Structs are Better?

“Going to the big class hierarchy is again, you write more code than you need to, and you get too much connection between different parts. I particularly dislike classes with a lot of get and set functions. That is often an indication that it shouldn't have been a class in the first place. It's just a data structure. And if it really is a data structure, make it a data structure.” [1]

Now, this is something I have been thinking about a bit lately. I know the OO school of thought tells us that we should always hide fields behind properties, but there are cases when it is just so much easier to bypass the properties. Mainly, this seems to be with classes that aren't really pieces of my code, they are (de)serialization intermediates. For example, classes that map to xml serialized configuration files. Or how about classes used to exchange messages via a webservice which, by definition, don't really contain logic anyway. Part of me says, just leave the fields in there, but then another part of me says, what if I wanted to add validation logic to my message class' properties (even if it is automatically generated by VS.NET to check required values according to the XSD or something)? I expect this debate will only get hotter as SOA and xml serialization become more common topics.

[1] The C++ Style Sweet Spot. Stroustrup, Bjarne. http://www.artima.com/intv/goldilocks2.html

4 Comments

  • I've also been trying to grasp proper OO design methods. Structs vs classes, etc.

  • From a less philosophical and more practical perspective, I tend to prefer properties in .NET because of the framework's generally poor support for databinding to fields. That's one of the reasons that I dislike WSDL.EXE's field-base web service proxies (so much that I've actually written a replacement that generates properties instead).



    Truth be told, I've never even tried data binding to a struct.



  • the problem with a "bare nekkid struct" is that you have to then be 100% sure that every access to that struct only writes valid data.
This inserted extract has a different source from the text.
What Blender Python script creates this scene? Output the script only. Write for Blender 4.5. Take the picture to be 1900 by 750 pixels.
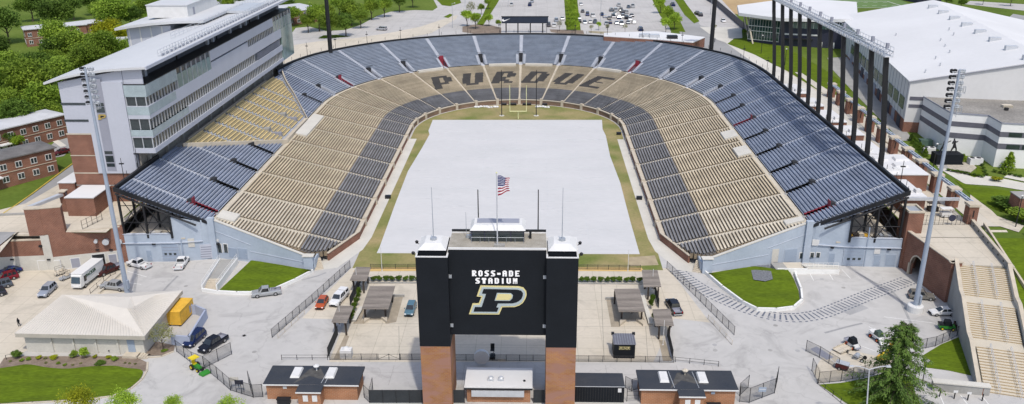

    so how many times do you want to check that? in how many files?



    do you then ship a .dll that does this for third party callers? or do you trust them?



    IMHO build a class / type and use the rule:



    do not trust input, assume it's evil and trying to hose your code.



    then we can stop having buffer overwrites and other simple but dangerours hacks and bugs.

  • i can make member functions in struct, is it true?